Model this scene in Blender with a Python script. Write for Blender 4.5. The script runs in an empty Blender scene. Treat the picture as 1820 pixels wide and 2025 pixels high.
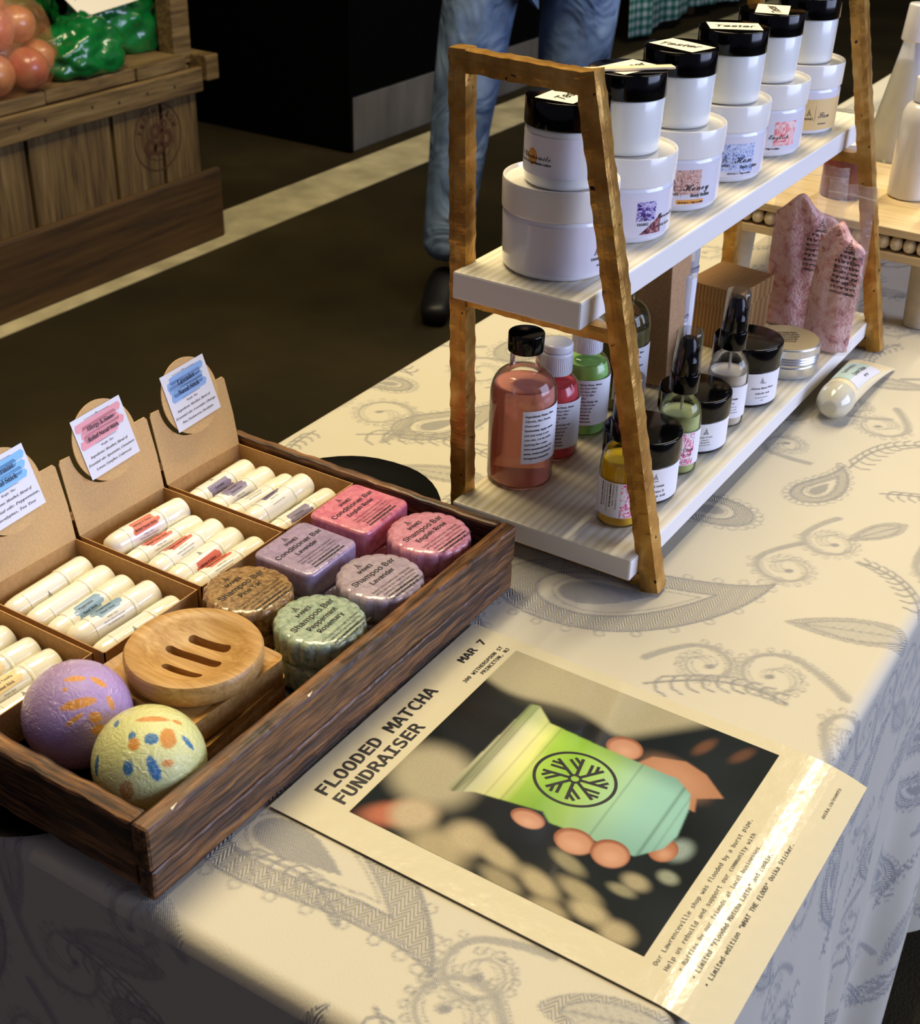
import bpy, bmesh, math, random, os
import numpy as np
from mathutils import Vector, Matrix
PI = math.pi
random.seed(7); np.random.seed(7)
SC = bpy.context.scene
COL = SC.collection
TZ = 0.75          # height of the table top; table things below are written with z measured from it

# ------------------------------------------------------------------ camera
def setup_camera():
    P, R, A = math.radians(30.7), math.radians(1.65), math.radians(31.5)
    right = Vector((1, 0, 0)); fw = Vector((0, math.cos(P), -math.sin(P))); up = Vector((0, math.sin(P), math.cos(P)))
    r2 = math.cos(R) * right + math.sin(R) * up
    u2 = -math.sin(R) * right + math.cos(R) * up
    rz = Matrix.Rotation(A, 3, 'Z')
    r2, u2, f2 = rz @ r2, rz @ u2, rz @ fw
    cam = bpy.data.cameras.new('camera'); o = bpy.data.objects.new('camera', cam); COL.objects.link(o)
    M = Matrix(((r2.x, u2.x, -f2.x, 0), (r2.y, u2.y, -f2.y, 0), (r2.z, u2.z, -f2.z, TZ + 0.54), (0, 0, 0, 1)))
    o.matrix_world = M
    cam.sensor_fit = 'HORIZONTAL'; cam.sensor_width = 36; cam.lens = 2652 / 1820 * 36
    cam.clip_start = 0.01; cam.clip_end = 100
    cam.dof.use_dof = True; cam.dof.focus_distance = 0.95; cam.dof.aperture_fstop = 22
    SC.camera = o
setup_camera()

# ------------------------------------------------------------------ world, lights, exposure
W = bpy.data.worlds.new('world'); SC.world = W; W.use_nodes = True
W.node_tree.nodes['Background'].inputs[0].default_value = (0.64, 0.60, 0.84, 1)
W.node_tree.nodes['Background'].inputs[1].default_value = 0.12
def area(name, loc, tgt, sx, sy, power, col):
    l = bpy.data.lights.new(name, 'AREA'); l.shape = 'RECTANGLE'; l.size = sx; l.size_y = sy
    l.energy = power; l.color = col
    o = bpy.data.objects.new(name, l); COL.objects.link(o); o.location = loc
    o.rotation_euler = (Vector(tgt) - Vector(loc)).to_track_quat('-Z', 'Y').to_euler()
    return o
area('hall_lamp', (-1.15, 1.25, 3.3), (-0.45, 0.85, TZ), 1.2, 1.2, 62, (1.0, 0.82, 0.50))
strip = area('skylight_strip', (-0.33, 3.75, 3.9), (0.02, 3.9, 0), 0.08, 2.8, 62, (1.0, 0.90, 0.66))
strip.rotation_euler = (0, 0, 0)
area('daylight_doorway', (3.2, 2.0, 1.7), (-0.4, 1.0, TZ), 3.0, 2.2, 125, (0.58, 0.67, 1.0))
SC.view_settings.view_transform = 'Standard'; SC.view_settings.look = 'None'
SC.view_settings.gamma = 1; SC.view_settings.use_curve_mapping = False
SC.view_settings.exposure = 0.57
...
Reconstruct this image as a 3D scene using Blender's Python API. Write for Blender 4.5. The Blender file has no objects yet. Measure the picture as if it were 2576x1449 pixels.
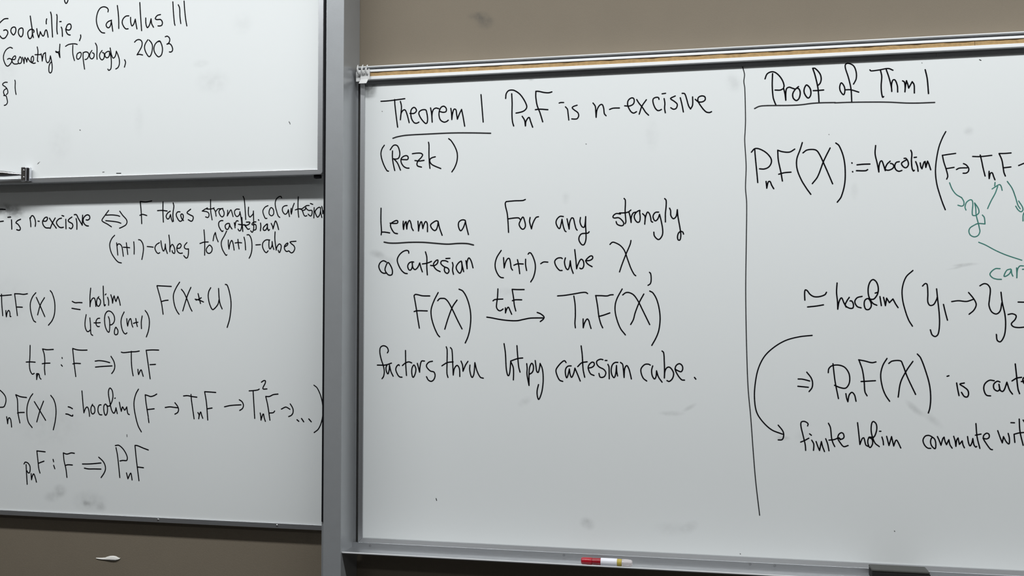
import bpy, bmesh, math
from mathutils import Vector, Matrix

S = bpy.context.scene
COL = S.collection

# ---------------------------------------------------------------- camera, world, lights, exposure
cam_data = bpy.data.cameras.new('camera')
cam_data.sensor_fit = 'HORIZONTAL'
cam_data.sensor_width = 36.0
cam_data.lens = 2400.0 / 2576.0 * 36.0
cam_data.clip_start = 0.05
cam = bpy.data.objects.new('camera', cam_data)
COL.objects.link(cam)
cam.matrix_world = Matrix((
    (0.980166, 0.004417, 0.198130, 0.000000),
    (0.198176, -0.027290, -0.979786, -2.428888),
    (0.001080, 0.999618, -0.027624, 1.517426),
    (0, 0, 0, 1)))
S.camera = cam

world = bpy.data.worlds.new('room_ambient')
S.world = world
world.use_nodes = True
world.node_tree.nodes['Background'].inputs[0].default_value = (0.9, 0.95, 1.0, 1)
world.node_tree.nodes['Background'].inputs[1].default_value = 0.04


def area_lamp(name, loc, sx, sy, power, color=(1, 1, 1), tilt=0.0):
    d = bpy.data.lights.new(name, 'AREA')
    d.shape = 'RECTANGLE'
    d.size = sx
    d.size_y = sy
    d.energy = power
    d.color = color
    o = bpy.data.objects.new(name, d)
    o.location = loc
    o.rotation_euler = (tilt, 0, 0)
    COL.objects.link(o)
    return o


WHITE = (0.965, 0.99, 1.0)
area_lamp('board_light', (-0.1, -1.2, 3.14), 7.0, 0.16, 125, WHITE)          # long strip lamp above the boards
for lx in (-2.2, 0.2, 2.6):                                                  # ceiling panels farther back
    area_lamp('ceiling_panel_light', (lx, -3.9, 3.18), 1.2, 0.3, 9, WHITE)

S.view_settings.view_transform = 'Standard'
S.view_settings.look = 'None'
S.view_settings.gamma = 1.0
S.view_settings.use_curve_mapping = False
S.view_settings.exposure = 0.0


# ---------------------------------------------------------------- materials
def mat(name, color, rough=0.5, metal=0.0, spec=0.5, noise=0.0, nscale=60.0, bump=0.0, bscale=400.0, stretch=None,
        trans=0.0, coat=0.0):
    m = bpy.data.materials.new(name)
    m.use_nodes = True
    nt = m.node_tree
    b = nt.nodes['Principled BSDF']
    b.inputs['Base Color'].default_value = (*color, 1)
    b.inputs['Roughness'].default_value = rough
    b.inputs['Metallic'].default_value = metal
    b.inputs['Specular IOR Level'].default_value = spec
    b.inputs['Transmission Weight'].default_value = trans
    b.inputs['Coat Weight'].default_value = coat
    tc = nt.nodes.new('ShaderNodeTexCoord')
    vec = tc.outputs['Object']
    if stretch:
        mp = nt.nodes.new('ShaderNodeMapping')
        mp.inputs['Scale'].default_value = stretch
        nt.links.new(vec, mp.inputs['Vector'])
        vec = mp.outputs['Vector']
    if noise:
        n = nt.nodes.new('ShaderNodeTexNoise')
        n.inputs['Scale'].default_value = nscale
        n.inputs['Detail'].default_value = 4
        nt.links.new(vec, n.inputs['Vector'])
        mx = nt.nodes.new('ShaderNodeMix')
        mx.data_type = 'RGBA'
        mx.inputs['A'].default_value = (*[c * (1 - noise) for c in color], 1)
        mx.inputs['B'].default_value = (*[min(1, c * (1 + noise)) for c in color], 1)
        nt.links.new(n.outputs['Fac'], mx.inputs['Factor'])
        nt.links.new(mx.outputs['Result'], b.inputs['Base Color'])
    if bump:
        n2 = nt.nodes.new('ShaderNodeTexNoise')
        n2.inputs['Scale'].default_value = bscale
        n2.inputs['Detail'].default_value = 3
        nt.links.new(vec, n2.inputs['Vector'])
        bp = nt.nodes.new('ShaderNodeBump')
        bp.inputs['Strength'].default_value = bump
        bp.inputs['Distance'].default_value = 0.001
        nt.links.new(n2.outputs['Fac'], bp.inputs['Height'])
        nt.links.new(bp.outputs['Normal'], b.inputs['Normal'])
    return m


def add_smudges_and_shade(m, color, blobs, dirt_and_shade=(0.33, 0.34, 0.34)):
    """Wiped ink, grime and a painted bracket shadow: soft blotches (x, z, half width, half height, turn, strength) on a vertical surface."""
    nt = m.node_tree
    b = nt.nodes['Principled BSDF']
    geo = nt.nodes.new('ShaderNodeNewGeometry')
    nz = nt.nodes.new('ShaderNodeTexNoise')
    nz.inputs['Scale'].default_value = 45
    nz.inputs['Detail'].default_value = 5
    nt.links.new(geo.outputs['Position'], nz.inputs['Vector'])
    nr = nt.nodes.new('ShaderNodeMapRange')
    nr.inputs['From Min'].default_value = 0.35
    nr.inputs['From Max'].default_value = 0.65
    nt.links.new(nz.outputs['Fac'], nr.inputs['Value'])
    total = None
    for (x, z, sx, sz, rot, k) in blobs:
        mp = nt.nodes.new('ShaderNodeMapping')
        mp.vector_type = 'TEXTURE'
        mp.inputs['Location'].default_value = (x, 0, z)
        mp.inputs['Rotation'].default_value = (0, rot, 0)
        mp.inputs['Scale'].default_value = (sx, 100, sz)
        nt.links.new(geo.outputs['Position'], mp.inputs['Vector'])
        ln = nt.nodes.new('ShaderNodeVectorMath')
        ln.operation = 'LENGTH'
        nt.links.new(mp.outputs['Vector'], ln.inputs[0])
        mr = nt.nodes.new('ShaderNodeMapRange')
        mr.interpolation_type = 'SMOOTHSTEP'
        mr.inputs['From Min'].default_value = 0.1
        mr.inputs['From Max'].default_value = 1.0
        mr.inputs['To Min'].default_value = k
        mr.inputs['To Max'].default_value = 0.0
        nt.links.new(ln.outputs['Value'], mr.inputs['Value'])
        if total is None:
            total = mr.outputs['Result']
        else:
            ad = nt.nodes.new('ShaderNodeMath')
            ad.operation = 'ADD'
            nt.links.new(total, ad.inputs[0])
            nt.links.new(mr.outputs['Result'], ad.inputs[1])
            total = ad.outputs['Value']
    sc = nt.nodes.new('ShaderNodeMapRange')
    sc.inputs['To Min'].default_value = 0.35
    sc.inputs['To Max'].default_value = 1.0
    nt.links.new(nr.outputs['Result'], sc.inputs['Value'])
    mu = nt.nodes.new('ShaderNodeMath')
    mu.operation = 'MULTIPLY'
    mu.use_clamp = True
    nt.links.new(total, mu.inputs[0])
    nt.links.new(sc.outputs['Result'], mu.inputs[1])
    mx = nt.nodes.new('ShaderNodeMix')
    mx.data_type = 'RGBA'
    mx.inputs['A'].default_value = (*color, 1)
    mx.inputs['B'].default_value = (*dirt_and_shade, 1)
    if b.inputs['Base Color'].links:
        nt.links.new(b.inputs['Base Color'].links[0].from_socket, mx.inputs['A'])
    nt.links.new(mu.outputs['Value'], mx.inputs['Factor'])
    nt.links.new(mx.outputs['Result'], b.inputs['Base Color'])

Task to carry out
In the listing above, find the line containing "Reconstruct this image" and the line containing "S.view_settings.exposure = 0.0", then return both of them and every line between, exactly, without pictures.

Result for this task
Reconstruct this image as a 3D scene using Blender's Python API. Write for Blender 4.5. The Blender file has no objects yet. Measure the picture as if it were 2576x1449 pixels.
import bpy, bmesh, math
from mathutils import Vector, Matrix

S = bpy.context.scene
COL = S.collection

# ---------------------------------------------------------------- camera, world, lights, exposure
cam_data = bpy.data.cameras.new('camera')
cam_data.sensor_fit = 'HORIZONTAL'
cam_data.sensor_width = 36.0
cam_data.lens = 2400.0 / 2576.0 * 36.0
cam_data.clip_start = 0.05
cam = bpy.data.objects.new('camera', cam_data)
COL.objects.link(cam)
cam.matrix_world = Matrix((
    (0.980166, 0.004417, 0.198130, 0.000000),
    (0.198176, -0.027290, -0.979786, -2.428888),
    (0.001080, 0.999618, -0.027624, 1.517426),
    (0, 0, 0, 1)))
S.camera = cam

world = bpy.data.worlds.new('room_ambient')
S.world = world
world.use_nodes = True
world.node_tree.nodes['Background'].inputs[0].default_value = (0.9, 0.95, 1.0, 1)
world.node_tree.nodes['Background'].inputs[1].default_value = 0.04


def area_lamp(name, loc, sx, sy, power, color=(1, 1, 1), tilt=0.0):
    d = bpy.data.lights.new(name, 'AREA')
    d.shape = 'RECTANGLE'
    d.size = sx
    d.size_y = sy
    d.energy = power
    d.color = color
    o = bpy.data.objects.new(name, d)
    o.location = loc
    o.rotation_euler = (tilt, 0, 0)
    COL.objects.link(o)
    return o


WHITE = (0.965, 0.99, 1.0)
area_lamp('board_light', (-0.1, -1.2, 3.14), 7.0, 0.16, 125, WHITE)          # long strip lamp above the boards
for lx in (-2.2, 0.2, 2.6):                                                  # ceiling panels farther back
    area_lamp('ceiling_panel_light', (lx, -3.9, 3.18), 1.2, 0.3, 9, WHITE)

S.view_settings.view_transform = 'Standard'
S.view_settings.look = 'None'
S.view_settings.gamma = 1.0
S.view_settings.use_curve_mapping = False
S.view_settings.exposure = 0.0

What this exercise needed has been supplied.